_Exercise materials:_
▶

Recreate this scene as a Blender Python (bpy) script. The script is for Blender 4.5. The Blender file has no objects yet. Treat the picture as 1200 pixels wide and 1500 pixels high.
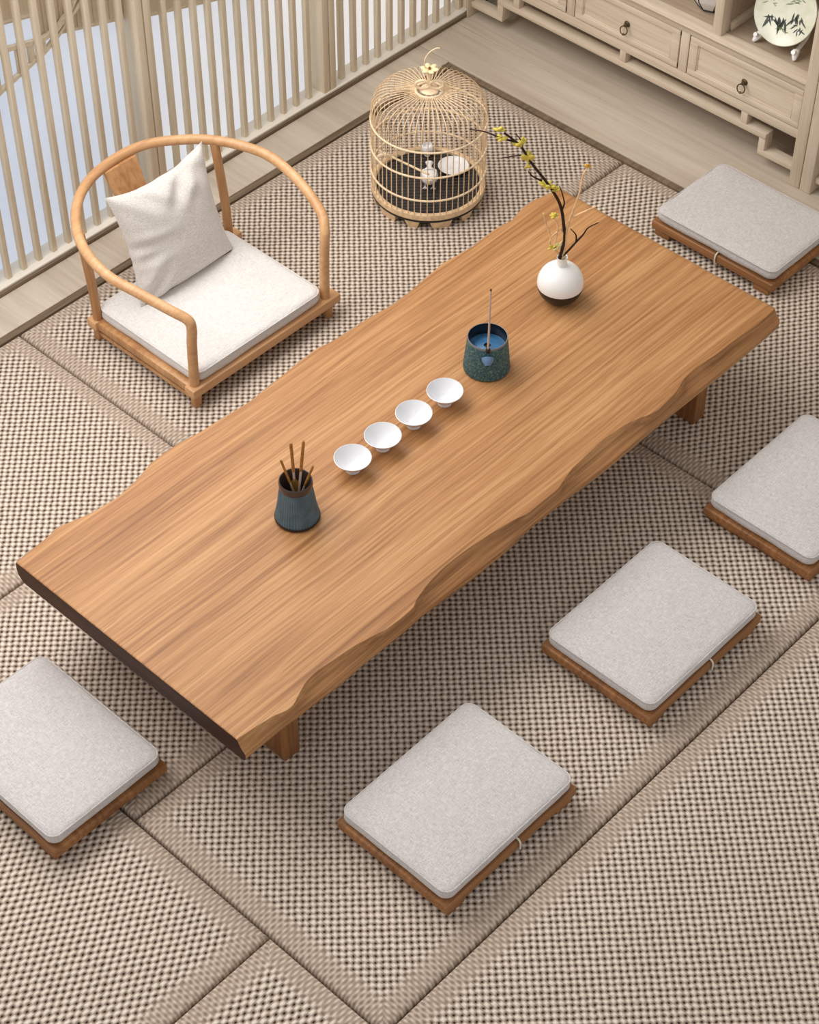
import bpy, bmesh, math, random
from mathutils import Vector, Matrix
random.seed(7)
scene = bpy.context.scene
COL = scene.collection
PI = math.pi

# ------------------------------------------------------------------ helpers
def lin(c):
    return tuple((v/255/12.92) if v/255 <= .04045 else ((v/255+.055)/1.055)**2.4 for v in c)

def rgba(c): return (*lin(c), 1)

class N:
    """small node-tree writer"""
    def __init__(s, name):
        s.m = bpy.data.materials.new(name); s.m.use_nodes = True
        s.t = s.m.node_tree; s.t.nodes.clear()
        s.out = s.t.nodes.new('ShaderNodeOutputMaterial')
        s.b = s.t.nodes.new('ShaderNodeBsdfPrincipled')
        s.t.links.new(s.b.outputs[0], s.out.inputs[0])
    def n(s, typ, **kw):
        nd = s.t.nodes.new(typ)
        for k, v in kw.items(): setattr(nd, k, v)
        return nd
    def l(s, a, b): s.t.links.new(a, b)
    def set(s, nd, i, v):
        if hasattr(v, 'is_output'): s.l(v, nd.inputs[i])
        else: nd.inputs[i].default_value = v
    def math(s, op, a, b=0.0, c=0.0, clamp=False):
        nd = s.n('ShaderNodeMath', operation=op, use_clamp=clamp)
        s.set(nd, 0, a); s.set(nd, 1, b)
        if len(nd.inputs) > 2: s.set(nd, 2, c)
        return nd.outputs[0]
    def coords(s, kind='Object'):
        return s.n('ShaderNodeTexCoord').outputs[kind]
    def mapping(s, v, scale=(1,1,1), rot=(0,0,0), loc=(0,0,0)):
        nd = s.n('ShaderNodeMapping'); s.l(v, nd.inputs[0])
        nd.inputs['Scale'].default_value = scale; nd.inputs['Rotation'].default_value = rot
        nd.inputs['Location'].default_value = loc
        return nd.outputs[0]
    def noise(s, v, scale, detail=3, rough=.5, dist=0.0):
        nd = s.n('ShaderNodeTexNoise'); s.l(v, nd.inputs['Vector'])
        nd.inputs['Scale'].default_value = scale; nd.inputs['Detail'].default_value = detail
        nd.inputs['Roughness'].default_value = rough; nd.inputs['Distortion'].default_value = dist
        return nd.outputs['Fac']
    def ramp(s, f, stops, interp='LINEAR'):
        nd = s.n('ShaderNodeValToRGB'); s.l(f, nd.inputs[0])
        r = nd.color_ramp; r.interpolation = interp
        r.elements[0].position, r.elements[0].color = stops[0][0], rgba(stops[0][1])
        r.elements[1].position, r.elements[1].color = stops[-1][0], rgba(stops[-1][1])
        for p, c in stops[1:-1]:
            e = r.elements.new(p); e.color = rgba(c)
        return nd.outputs[0]
    def mix(s, f, a, b, blend='MIX'):
        nd = s.n('ShaderNodeMix', data_type='RGBA', blend_type=blend)
        s.set(nd, 0, f); s.set(nd, 6, a); s.set(nd, 7, b)
        return nd.outputs[2]
    def bump(s, h, strength, dist=.01):
        nd = s.n('ShaderNodeBump'); nd.inputs['Strength'].default_value = strength
        nd.inputs['Distance'].default_value = dist
        s.l(h, nd.inputs['Height']); s.l(nd.outputs[0], s.b.inputs['Normal'])
    def color(s, c): s.set(s.b, 'Base Color', c)
    def rough(s, v): s.set(s.b, 'Roughness', v)
    def spec(s, v): s.b.inputs['Specular IOR Level'].default_value = v

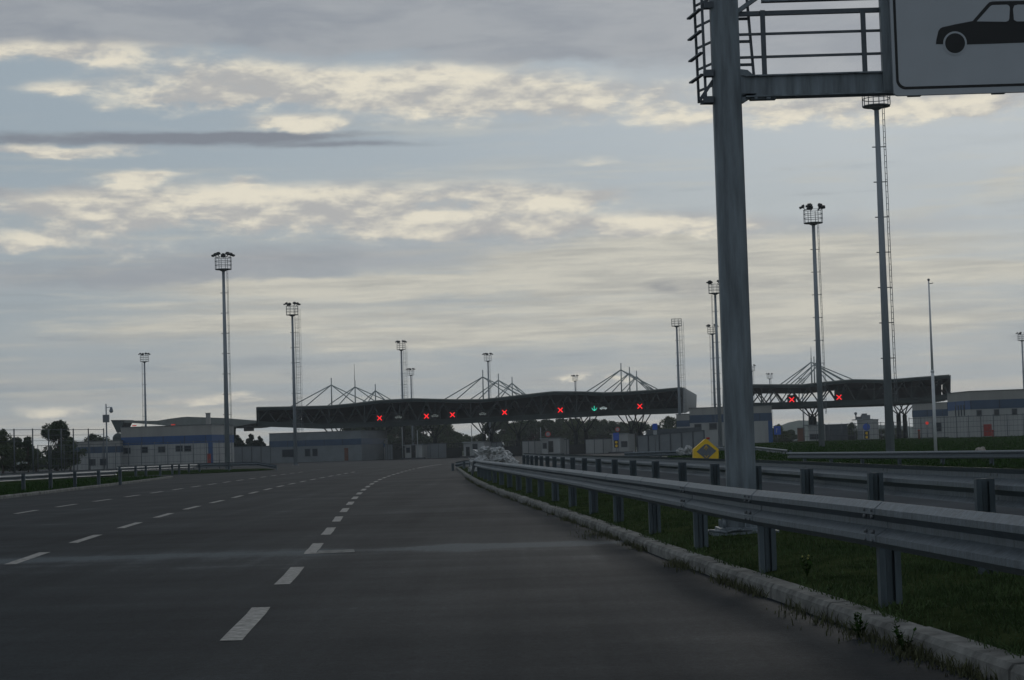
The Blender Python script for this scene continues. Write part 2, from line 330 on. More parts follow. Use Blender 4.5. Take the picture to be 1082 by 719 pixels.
b = MB(); S = 1650.0
gx = [-S,-900,-300,-80,80,300,900,S]; gy = [-300,0,150,420,900,1400,1950]
b.loft([[(x, y, -.10) for x in gx] for y in gy]); struct(b.build('ground', 'ground'))
b = MB(); b.loft([[(x, y, 0) for x in np.linspace(-78, 62, 15)] for y in np.linspace(-25, 420, 30)]); struct(b.build('road', 'asphalt'))
b = MB(); rows = []
for d in list(range(-10, 230, 6)):
    lx = G2(max(d, 4)) + .9 if d < 100 else float(np.interp(d, [100,130,170,225], [.8, 2.5, 6, 9]))
    rx = (FR(d) + 1.5) if d < 126 else float(np.interp(d, [126,160,225], [8.5, 12, 17]))
    if d < 20: rx = 40
    rows.append([(lx + (rx - lx) * k / 6, d, .004) for k in range(7)])
b.loft(rows); struct(b.build('side_road', 'apron'))

# markings
def dash(b, c, d0, d1, w=.16, z=.004, n=4):
    rows = []
    for k in range(n + 1):
        d = d0 + (d1 - d0) * k / n; e = random.uniform(-.006, .006)
        rows.append([(c(d) - w/2 + e, d, z), (c(d) + w/2 + e, d, z)])
    b.loft(rows)
b = MB()
for k in range(-2, 26):
    d = 13.75 + 5.75 * k
    if d < 140: dash(b, L1, d, d + 2.9)
dash(b, L1, 141, 172, .15, n=12)
struct(b.build('centre_line_dashes', 'paint'))
b = MB()
for k in range(-2, 18):
    d = 24.9 + 5.9 * k; dash(b, L2, d, d + 3)
struct(b.build('left_line_dashes', 'paint'))
b = MB()
for k in range(-3, 16):
    d = 49.3 + 5.8 * k; dash(b, L3, d, d + 3)
struct(b.build('outer_line_dashes', 'paint'))
b = MB()
q = [P(324,583,25.8), P(358,583,25.8)]
b.loft([[(-2.62,25.2,.005),(-2.12,25.3,.005)],[(-2.66,26.0,.005),(-2.2,26.1,.005)]])
struct(b.build('faded_road_patch', 'wornpaint'))

# kerbs
def kerb(c, d0, d1, side, name):
    b = MB(); d = d0
    while d < d1:
        L = 1.0; e = random.uniform(-.006, .006); z = random.uniform(-.005, .005)
        rows = []
        for dd in (d + .006, d + L - .006):
            x = c(dd) + e; prof = [(0, -.03), (0.006, .085), (.03, .118), (.17, .125), (.18, .11), (.18, -.03)]
            rows.append([(x + side * a, dd, h + (z if h > 0 else 0)) for a, h in prof])
        b.loft(rows, True); n = len(rows[0]); i = len(b.v)
        b.face(rows[0][::-1]); b.face(rows[1]); d += L
    return struct(b.build(name, 'concrete'))
kerb(KR, 4, 127, 1, 'kerb')
kerb(KL, 40, 126, -1, 'left_kerb')

# verge between the guardrails
b = MB(); rows = []
for d in np.concatenate([np.arange(2, 60, 1.0), np.arange(60, 131, 2.5)]):
    x0 = KR(d) + .15; g = G2(min(d, 92)) if d < 80 else float(np.interp(d, [80,92,110,124,130], [G2(80), .3, -1.3, -3.3, -3.7]))
    x1 = max(g + .75, x0 + .05) if d < 80 else max(g, x0 + .05)
    ws = [0, .08, .25, .45, .65, .85, 1]; zs = [.085, .13, .16, .18, .17, .14, -.02]
    rows.append([(x0 + (x1 - x0) * a, d, h + (random.uniform(-.02, .02) if 0 < a < 1 else 0)) for a, h in zip(ws, zs)])
b.loft(rows, smooth=True); struct(b.build('verge', 'grass'))
# left verge
b = MB(); rows = []
for d in np.concatenate([np.arange(30, 127, 4.0), [128]]):
    x0 = KL(min(d, 126)) - .15 - (6 if d > 127 else 0)
    rows.append([(x0, d, .10), (x0 - 2, d, .14), (x0 - 8, d, .16), (x0 - 20, d, .1), (-80, d, .05)])
b.loft(rows, smooth=True); b.loft([[(x, 128, .05), (x, 128, -.05)] for x in (-28.5, -80)]); struct(b.build('left_verge', 'field'))
b = MB(); rows = []
for d, xa in ((146, -30), (150, -24), (158, -21.5), (166, -20.5), (172, -22)):
    rows.append([(xa, d, .02), (xa - .6, d, .12), (xa - 15, d, .22), (-80, d, .15)])
b.loft(rows, smooth=True); struct(b.build('far_left_verge', 'field'))
# right field
def fieldz(d): return float(np.interp(d, [20,72,80,95,130,190,260,300], [.02,.02,.10,.28,.5,.85,.92,.5]))
b = MB(); rows = []
for d in np.concatenate([np.arange(22, 150, 4.0), np.arange(150, 300, 10)]):
    x0 = FR(d); zz = fieldz(d)
    rows.append([(x0, d, -.02), (x0 + .4, d, .05), (x0 + 3, d, .05 + zz * .6), (x0 + 6, d, .05 + zz), (x0 + 25, d, .05 + zz), (140, d, zz)])
b.loft(rows, smooth=True); struct(b.build('right_field', 'field'))

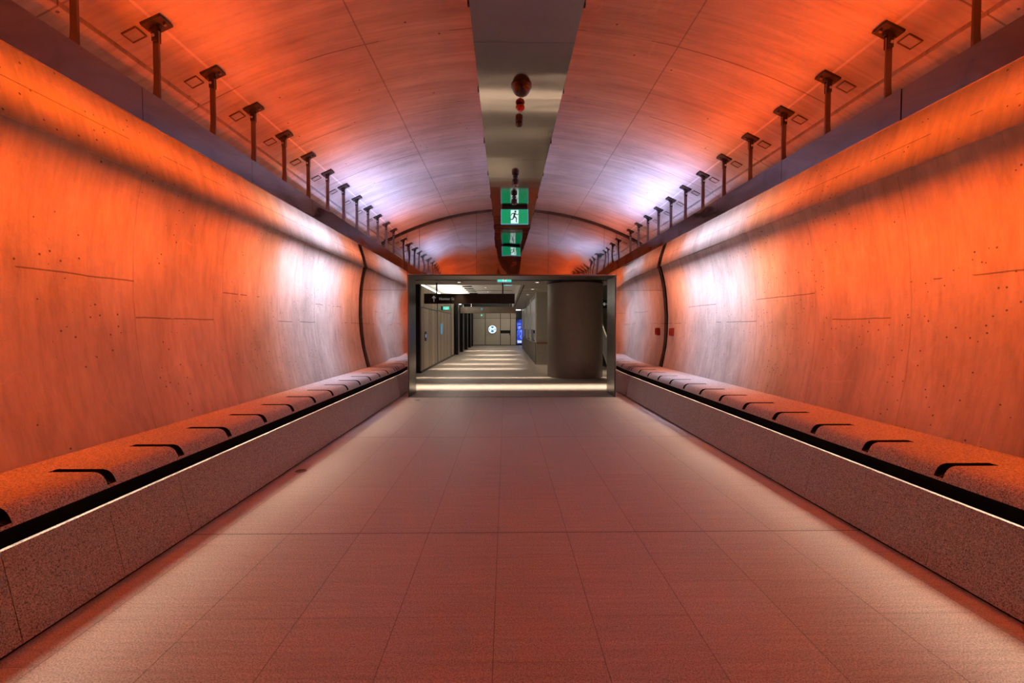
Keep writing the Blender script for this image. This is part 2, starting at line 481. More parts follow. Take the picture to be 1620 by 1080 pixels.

◀

_Task to carry out:_ From the first line above down to the line with "def rgba(c): return (*lin(c), 1)", reproduce every line and no others, omitting pictures.

_Exercise output:_
Recreate this scene as a Blender Python (bpy) script. The script is for Blender 4.5. The Blender file has no objects yet. Treat the picture as 1200 pixels wide and 1500 pixels high.
import bpy, bmesh, math, random
from mathutils import Vector, Matrix
random.seed(7)
scene = bpy.context.scene
COL = scene.collection
PI = math.pi

# ------------------------------------------------------------------ helpers
def lin(c):
    return tuple((v/255/12.92) if v/255 <= .04045 else ((v/255+.055)/1.055)**2.4 for v in c)

def rgba(c): return (*lin(c), 1)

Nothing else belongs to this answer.